Dinner at the Sadko restaurant near the Mariinsky theatre was a dot on the card as far as I was concerned and this turned out to be one of the unexpected treats of the trip. A fine place with impressive decor, excellent service, good food at reasonable prices and a long, long wine list. The whole ambiance was perfect save for a group of antipodeans doing their best to live up to their boisterous reputation but it didn't spoil the caviar bliiny and russian shampers that we started with. Searching for good places to eat had proved to be a bit frustrating but this place made up for it and further endeared us to russain culinary knowhow.

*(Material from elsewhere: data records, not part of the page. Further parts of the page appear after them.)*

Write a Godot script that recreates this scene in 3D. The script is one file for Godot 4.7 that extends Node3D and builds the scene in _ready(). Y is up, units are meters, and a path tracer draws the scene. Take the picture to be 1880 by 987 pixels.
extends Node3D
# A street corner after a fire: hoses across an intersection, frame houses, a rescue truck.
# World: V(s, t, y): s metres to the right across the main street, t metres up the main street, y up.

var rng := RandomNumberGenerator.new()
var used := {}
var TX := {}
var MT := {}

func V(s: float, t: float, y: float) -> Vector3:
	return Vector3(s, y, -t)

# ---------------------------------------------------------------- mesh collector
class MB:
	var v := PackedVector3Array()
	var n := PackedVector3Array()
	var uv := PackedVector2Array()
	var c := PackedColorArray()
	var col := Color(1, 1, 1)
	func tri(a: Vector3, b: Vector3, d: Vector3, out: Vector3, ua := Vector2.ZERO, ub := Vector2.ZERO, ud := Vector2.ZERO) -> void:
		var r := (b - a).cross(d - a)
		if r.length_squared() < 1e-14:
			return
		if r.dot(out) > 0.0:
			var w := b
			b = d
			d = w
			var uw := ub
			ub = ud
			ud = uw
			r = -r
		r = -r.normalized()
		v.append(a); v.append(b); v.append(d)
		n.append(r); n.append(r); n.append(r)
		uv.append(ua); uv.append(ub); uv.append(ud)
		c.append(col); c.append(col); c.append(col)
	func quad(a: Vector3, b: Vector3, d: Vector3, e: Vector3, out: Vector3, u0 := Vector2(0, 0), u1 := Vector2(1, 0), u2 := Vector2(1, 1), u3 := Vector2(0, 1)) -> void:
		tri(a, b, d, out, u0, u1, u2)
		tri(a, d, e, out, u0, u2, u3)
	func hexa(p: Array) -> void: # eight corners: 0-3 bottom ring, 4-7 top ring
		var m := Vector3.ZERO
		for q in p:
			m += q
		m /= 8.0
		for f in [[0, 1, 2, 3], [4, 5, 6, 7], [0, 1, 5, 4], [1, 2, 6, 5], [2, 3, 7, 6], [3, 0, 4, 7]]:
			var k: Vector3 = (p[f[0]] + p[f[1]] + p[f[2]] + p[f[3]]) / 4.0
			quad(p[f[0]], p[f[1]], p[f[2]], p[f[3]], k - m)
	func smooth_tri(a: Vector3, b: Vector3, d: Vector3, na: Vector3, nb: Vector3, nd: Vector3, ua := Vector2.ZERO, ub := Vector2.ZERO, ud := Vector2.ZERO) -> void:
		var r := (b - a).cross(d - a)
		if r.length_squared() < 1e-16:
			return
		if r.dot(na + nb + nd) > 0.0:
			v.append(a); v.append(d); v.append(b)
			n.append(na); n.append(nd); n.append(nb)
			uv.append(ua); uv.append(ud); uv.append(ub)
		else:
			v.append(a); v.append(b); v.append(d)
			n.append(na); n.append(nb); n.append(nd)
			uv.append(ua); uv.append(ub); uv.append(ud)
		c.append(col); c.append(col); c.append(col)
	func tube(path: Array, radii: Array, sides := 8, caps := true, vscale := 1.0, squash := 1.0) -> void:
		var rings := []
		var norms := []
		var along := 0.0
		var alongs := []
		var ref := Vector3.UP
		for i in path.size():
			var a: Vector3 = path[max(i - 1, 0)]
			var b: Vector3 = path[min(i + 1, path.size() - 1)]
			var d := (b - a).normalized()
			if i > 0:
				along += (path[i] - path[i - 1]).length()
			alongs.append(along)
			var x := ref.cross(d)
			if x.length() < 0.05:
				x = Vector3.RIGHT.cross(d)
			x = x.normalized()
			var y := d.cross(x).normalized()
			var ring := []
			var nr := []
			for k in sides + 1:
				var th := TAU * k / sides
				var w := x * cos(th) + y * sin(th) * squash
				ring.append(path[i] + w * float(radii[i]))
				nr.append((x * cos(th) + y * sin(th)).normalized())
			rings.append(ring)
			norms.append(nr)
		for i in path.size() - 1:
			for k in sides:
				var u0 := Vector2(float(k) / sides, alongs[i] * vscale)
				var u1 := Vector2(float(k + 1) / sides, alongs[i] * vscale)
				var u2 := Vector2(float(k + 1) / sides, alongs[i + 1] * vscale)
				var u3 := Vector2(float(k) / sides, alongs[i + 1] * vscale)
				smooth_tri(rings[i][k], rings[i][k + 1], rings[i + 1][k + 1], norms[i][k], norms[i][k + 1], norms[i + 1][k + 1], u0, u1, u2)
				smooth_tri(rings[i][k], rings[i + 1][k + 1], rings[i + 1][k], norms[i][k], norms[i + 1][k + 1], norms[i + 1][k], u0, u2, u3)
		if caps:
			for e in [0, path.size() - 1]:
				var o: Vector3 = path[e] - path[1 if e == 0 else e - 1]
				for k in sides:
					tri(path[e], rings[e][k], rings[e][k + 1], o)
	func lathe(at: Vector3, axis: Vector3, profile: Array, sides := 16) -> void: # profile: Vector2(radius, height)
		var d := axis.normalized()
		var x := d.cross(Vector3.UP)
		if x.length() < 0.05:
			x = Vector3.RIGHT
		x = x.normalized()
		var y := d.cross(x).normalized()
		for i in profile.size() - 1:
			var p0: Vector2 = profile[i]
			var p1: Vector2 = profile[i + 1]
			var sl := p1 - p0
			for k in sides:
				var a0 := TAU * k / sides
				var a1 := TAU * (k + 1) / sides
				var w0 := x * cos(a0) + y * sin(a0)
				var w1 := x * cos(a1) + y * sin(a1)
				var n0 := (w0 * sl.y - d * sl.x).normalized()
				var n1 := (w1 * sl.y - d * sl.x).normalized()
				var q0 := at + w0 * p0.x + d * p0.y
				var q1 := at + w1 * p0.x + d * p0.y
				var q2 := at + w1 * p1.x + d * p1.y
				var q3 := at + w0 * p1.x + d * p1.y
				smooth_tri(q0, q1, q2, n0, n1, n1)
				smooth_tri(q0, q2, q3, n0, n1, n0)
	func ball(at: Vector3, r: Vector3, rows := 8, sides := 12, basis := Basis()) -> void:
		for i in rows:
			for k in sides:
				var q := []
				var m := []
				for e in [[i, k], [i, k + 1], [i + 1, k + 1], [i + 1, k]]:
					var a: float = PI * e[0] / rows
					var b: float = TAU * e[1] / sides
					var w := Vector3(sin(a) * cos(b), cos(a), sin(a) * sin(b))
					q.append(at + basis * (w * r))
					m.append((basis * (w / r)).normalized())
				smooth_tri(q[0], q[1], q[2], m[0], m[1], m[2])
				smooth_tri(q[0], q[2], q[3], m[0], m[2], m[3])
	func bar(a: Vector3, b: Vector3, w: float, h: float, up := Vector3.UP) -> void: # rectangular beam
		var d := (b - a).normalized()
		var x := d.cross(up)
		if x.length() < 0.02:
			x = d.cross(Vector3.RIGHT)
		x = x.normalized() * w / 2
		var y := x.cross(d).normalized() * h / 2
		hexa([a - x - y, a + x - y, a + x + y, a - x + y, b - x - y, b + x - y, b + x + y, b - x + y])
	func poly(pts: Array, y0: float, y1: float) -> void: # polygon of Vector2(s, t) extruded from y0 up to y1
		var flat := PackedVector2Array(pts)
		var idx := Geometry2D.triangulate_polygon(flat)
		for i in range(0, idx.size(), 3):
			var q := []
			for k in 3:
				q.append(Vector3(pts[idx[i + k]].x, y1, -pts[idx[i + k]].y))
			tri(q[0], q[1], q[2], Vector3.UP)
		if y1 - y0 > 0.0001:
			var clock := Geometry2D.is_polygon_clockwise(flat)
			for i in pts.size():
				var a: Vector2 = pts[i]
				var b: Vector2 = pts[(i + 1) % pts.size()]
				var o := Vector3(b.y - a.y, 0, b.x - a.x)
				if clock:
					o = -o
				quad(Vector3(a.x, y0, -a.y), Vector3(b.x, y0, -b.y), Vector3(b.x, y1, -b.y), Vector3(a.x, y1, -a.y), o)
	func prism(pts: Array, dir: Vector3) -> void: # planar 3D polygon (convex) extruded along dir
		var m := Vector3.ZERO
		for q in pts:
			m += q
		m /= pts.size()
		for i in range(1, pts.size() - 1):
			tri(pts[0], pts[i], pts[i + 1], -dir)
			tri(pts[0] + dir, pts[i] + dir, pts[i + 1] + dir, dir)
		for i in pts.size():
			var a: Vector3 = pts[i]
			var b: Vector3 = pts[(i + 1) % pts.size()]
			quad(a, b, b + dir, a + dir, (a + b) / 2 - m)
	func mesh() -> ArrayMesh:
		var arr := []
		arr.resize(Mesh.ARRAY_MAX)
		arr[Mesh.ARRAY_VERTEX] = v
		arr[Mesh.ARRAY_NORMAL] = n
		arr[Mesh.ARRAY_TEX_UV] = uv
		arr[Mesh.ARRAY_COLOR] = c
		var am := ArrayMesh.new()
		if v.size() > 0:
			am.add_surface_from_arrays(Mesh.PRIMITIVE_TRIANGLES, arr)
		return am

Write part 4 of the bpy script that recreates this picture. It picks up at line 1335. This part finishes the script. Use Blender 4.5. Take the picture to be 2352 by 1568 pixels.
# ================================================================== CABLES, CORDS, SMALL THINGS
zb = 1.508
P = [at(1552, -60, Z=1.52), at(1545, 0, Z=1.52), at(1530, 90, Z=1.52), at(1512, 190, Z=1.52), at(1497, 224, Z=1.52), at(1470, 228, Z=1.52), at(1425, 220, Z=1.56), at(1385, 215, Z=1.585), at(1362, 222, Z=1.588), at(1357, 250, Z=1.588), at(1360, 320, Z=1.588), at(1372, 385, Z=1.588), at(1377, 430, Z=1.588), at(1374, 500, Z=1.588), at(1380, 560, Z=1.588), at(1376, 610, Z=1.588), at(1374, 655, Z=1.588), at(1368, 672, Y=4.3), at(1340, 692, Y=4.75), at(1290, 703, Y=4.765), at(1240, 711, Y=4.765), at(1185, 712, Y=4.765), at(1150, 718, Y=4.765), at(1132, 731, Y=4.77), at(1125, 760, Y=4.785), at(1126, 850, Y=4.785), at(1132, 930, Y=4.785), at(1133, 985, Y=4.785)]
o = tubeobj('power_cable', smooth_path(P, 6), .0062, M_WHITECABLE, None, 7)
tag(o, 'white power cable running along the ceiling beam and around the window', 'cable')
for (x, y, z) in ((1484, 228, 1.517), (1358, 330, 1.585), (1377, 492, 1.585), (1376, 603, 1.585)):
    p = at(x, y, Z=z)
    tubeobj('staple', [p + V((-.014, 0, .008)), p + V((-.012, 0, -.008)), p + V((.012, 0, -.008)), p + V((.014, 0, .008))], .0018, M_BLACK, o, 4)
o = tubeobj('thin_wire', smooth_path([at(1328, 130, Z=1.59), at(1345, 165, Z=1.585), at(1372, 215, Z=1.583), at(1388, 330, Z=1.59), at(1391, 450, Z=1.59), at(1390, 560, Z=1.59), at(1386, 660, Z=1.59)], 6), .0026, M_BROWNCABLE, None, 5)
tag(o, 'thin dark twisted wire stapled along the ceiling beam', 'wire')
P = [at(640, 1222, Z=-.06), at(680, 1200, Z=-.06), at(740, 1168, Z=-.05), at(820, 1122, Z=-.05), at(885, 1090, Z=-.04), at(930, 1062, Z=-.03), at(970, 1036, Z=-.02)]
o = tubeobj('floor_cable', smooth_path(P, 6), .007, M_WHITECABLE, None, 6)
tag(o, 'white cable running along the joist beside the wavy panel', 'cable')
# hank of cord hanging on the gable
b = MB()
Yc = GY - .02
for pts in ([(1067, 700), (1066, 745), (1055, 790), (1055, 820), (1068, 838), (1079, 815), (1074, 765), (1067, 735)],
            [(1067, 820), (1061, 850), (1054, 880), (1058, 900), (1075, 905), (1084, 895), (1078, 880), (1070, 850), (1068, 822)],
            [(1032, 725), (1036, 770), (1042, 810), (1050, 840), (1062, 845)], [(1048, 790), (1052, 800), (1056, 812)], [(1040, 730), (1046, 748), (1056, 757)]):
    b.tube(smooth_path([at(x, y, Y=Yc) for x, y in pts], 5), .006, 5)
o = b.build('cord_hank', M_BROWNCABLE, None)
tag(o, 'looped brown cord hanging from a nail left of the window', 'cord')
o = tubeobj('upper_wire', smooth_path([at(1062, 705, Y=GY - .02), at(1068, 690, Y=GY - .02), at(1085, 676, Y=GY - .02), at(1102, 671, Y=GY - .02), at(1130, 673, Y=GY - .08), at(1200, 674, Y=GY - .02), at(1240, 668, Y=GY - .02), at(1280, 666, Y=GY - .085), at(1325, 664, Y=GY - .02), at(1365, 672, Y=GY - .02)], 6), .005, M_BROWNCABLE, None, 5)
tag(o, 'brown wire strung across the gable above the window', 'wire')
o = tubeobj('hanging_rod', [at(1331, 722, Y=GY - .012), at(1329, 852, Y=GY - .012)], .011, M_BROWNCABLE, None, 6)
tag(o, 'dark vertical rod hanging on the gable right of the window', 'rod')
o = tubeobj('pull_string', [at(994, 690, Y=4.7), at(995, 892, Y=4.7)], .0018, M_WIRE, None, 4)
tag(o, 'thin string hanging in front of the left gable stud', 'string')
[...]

Winter Palace & The Hermitage

Tuesday, our last few hours before flying home took as to the world famous Hermitage gallery. I hadn't heard of it before, and the mad dash for the kiosks at opening time was abit off-putting. Bev had purchased tickets on-line to jump the queue which is exactly what we were told to do and felt abit awkward trying to elbow in at the winodw in front of 100s of other people. The spectacle wasn't really necessary as an hour later I bet there were no queues, still we didn't have much time and so set off round the enormous Winter Palace in search of art. Room 1 took us through an excellent visiting collection of islamic artefacts including some breathtaking jewellery. I suspected that the collection doesn't make it to the West all that often and Russia is probably a good bridging point for us nasty westerners to glimps eastern treasures. We dawdled through the small english section and realised all too late that the best bits were in the last part of the palace, the bit specifically built as a painting gallery. We therefore had to rush this bit to give us time to get to the airport and a future visit will see us do the Hermitage in reverse order!

Fazit

St.Petersburg's legacy stems from it being the seat of the royal court for 200 years in which time it received more than its fair share of  palaces and other royal commissions and this is what all tourists come to see, but as the city was the scene of the 1917 revolution and was besieged by the Nazis in WWII it has other sides to its history. Additionally theres the soviet period which left its indelible mark on some of the architecture. Consequently if you brush up on some basic history before you come there are more things to see in St.Petersburg than just palaces. Moreover the white nights offer a fascinating lifestyle to visitors not used to bright daylight at midnight. All this coupled together its not surprising that the city is a popular destination for russians and foreigners alike and its therefore clear why Putin invested so much money in restoring the city following Perestroika. What about a Baltic tour? Start in Estonia, go to St.Petersburg, then Helsinki and perhaps finish in Stockholm? A cruise perhaps joining all these places together in one floating hotel?